The Baltimore Orioles glimpse into the future and imagine games like this, when a young pitcher turns in a dominating performance and their offense, led by baseball's highest-paid player, provides plenty of runs. Sidney Ponson pitched 8 1/3 strong innings tonight and the Orioles hit three home runs, including Albert Belle's three-run shot, for a 6-3 victory over the woeful Detroit Tigers before 40,886 at Oriole Park at Camden Yards.

In a season in which the disappointments and shortcomings have far outnumbered the successes, Ponson's development has been one of the brightest stories. He came within two outs of improving his American League-leading complete game total to six, then watched Mike Timlin retire the final two batters.

Offensively, Brady Anderson and Charles Johnson hit solo home runs for the Orioles (48-60), who trail the Toronto Blue Jays by 11 games in the wild-card race and no longer entertain wild thoughts about making the playoffs. Belle's 27th home run was the decisive blow, giving the Orioles a 6-1 lead in the third inning.

From there, Ponson (10-7) took over. After getting out of a jam in the third, he did not allow a Tiger past first base until the eighth inning. Ponson struck out four and walked none, while throwing 77 of his 109 pitches for strikes and improving to 7-3 at home.

"It's all about if you can throw strikes and hit spots, you can win," said Ponson, who had allowed 11 runs in 10 innings in his previous two starts, prompting Manager Ray Miller to wonder if the 22-year-old right-hander was tiring. "The last couple starts, I wasn't doing that. I wasn't hitting my spots and I was getting pitches up."

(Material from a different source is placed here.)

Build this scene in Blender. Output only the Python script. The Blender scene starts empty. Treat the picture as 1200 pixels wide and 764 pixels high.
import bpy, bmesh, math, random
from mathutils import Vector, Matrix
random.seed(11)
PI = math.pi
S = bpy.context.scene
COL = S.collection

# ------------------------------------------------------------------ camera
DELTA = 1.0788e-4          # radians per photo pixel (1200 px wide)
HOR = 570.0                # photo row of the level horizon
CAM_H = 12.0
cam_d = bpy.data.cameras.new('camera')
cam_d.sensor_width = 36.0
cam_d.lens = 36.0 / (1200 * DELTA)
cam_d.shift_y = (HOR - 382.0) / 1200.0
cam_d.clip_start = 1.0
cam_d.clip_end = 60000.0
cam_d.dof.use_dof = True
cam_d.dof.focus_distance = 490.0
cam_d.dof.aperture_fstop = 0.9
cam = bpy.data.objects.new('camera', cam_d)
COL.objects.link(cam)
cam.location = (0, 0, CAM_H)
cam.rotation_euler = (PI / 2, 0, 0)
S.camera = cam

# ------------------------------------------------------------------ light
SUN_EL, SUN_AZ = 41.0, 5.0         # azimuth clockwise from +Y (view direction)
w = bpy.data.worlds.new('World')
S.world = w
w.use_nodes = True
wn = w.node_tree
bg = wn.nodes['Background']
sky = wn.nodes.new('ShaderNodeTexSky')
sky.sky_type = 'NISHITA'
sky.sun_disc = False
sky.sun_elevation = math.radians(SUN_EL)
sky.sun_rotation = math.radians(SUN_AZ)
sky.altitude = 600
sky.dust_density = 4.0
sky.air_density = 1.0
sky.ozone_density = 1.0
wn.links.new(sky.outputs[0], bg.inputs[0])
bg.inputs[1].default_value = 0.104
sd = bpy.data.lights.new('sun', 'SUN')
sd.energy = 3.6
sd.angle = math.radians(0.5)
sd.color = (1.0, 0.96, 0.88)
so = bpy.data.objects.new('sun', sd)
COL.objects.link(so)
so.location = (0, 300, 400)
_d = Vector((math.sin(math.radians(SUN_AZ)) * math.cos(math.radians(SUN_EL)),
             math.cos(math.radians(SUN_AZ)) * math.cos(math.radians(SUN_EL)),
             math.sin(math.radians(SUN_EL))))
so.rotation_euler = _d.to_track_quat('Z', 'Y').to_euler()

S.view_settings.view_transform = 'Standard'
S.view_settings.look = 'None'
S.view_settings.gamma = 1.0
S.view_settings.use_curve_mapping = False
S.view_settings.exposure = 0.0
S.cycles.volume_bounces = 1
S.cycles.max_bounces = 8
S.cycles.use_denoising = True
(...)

That was not the case tonight, though. "He threw hard tonight and really dug back," said Johnson, the Orioles' catcher.

Ponson limited the Tigers to run-scoring groundouts in third and eighth until Juan Encarnacion's solo home run with one out in the ninth inning cut the Orioles lead to 6-3. Gabe Alvarez lined a single to left field, and Miller decided to bring in Timlin. After Miller was booed loudly while walking to the mound to replace Ponson, Timlin earned his 13th save.

"It probably wasn't very popular," Miller said of bringing in Timlin, who has struggled this season. "But it was the thing to do."

Ponson pitched with the lead almost the entire game. Anderson doubled and eventually scored on a groundout by B.J. Surhoff in the first inning and Johnson hit a one-out homer over the 364-foot sign in left field in the second inning to make it 2-0. It was Johnson's first home run since June 25.

The only difficulty Ponson encountered was in the third, when Deivi Cruz lined a leadoff single up the middle and former Orioles farmhand Kimera Bartee blooped a double to right field, putting runners on second and third with none out. However, Ponson rallied, striking out Luis Polonia on a high fastball. Shortstop Mike Bordick made a sensational diving, backhand stop then threw to first base to rob Brad Ausmus of a hit. Cruz scored on the play to make it 2-1, but Ponson got Damion Easley to ground out softly to second base to end the inning.

Their lead cut in half, the Orioles responded in the bottom of the inning. Anderson led off with a home run into the bleachers in right-center field, then Tigers starter Jeff Weaver (6-8) hit Bordick with a pitch and walked Surhoff. Belle fouled off one 2-2 pitch, then hit the ball about 10 rows beyond the left field fence to make it 6-1.

After Ponson's recent struggles, Miller mentioned the possibility of skipping Ponson's next few turns in the rotation, hoping to refresh Ponson, who is in his first full major league season. Instead, Ponson flew home one day early from the team's recent road trip and was splendid tonight.

"He's a keeper," Miller said. Jason "Johnson is a keeper. They both have a high upside because they have talent and I think they are intelligent."